Sayıca azdık. Konuşmaya başladıklarında, Eda ve birkaç arkadaş ellerindeki şemsiyeyi
sıralara vurarak protesto edip konuşmayı engelliyorlardı. Şemsiyeleri
parçalanmıştı. Ertesi gün gazetelerde bu şemsiyeler için "birbirlerini
öldürmek için şişler de getirmişlerdi" dediler.
Sınırsız enerjisiyle, öğrendiği her şeyi anında
aktaracak sabırsızlığıyla her zaman örnek aldığımız bir dostumuz, kavga
arkadaşımızdı.
(Bu anlatım, Haziran Yayınevi tarafından yayınlanan “Bize Ölüm Yok”
adlı kitapta yayınlanmıştır.)
***
Bir yoldaşı anlatıyor:
Mücadeleye ilk başladığımız süreçlerde öğrenme
açlığımız çok daha büyük oluyor. Şekillenmeye hazır bir çocuk gibi
yoldaşlarımızın gösterdiği her davranışı bilinçli ya da bilinçsiz dikkatlice
izliyor, örnek alıyoruz. Onların belki de doğallıkla yaptığı davranışlar,
direnişler bizim kişiliğimizi şekillendiren net çizgiler haline geliveriyor.

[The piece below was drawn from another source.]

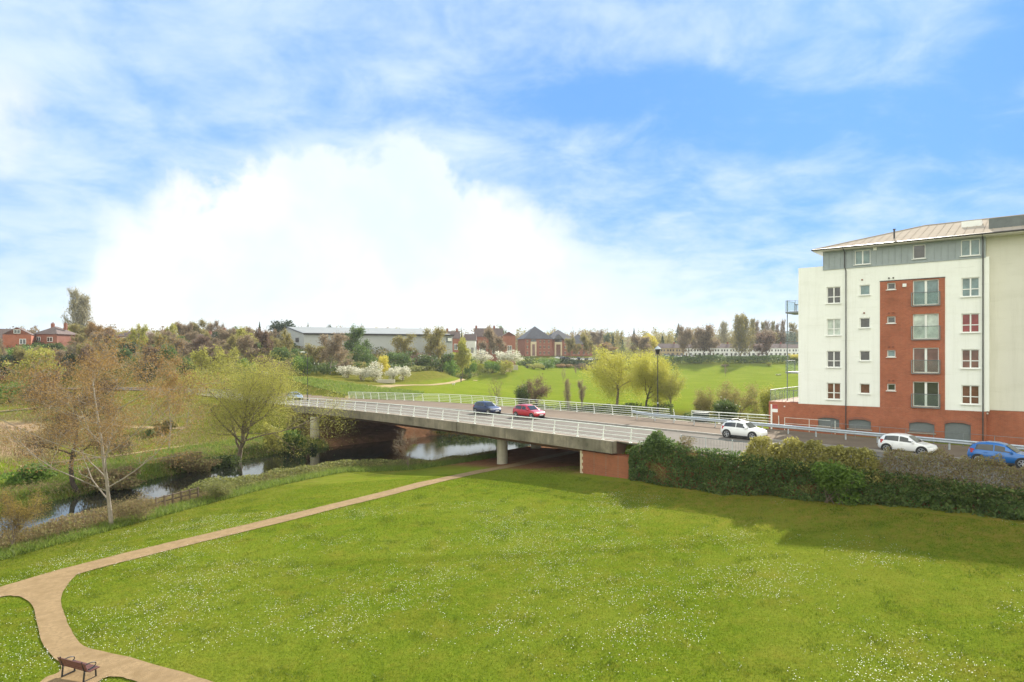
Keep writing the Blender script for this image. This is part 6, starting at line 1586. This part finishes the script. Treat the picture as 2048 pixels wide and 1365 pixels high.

DEV-GENÇ'li olmak büyük bir
onur ve gururdu. Fakat önemli olan bundan sonra DEV-GENÇ'in
cüret, atılgan, başeğmeyen kişiliğini kendimizde somutlayabilmekti. DEV-GENÇ'lileri
büyük bir dikkatle inceliyor, anlattıklarını dikkatle dinliyor ve bilincimize
yerleştiriyorduk. Eda'nın kendi kişiliğinde doğallaşmış, meşruluğuna inanç,
pratiğine, konuşmalarına da yansıyordu.
Yeni örgütlendiğimiz dönemde Zeynep'in de içinde
bulunduğu bir grup DEV-GENÇ'li gözaltına alınmış,
işkence görmüş ve yeni bırakılmıştı. Onları ziyarete gittik. O neşe içerisinde
işkencecileri alaya alarak şubeyi anlatıyordu. Bizim uzak olduğumuz, bizi
ürküten şube onun anlatımlarıyla düşmanın rezil olduğu bir komediye dönüyordu.
Gözaltısı bir mitingin
afişlemeleri sırasında olmuştu. Bir kahvehaneye yaptıkları afişte polisler
içeriye girip onları karakola davet etmiş, onlar da afişlemeye hiç ara vermeden
afişlerin izinli olduğu tartışmasını yapmışlardı. Ama gözaltına alınmaktan da
kurtulamamışlardı. Şubede boyun eğmeyen, düşmanı çileden çıkaran
davranışlarıyla beraber işkenceden başları dik çıkmıştı.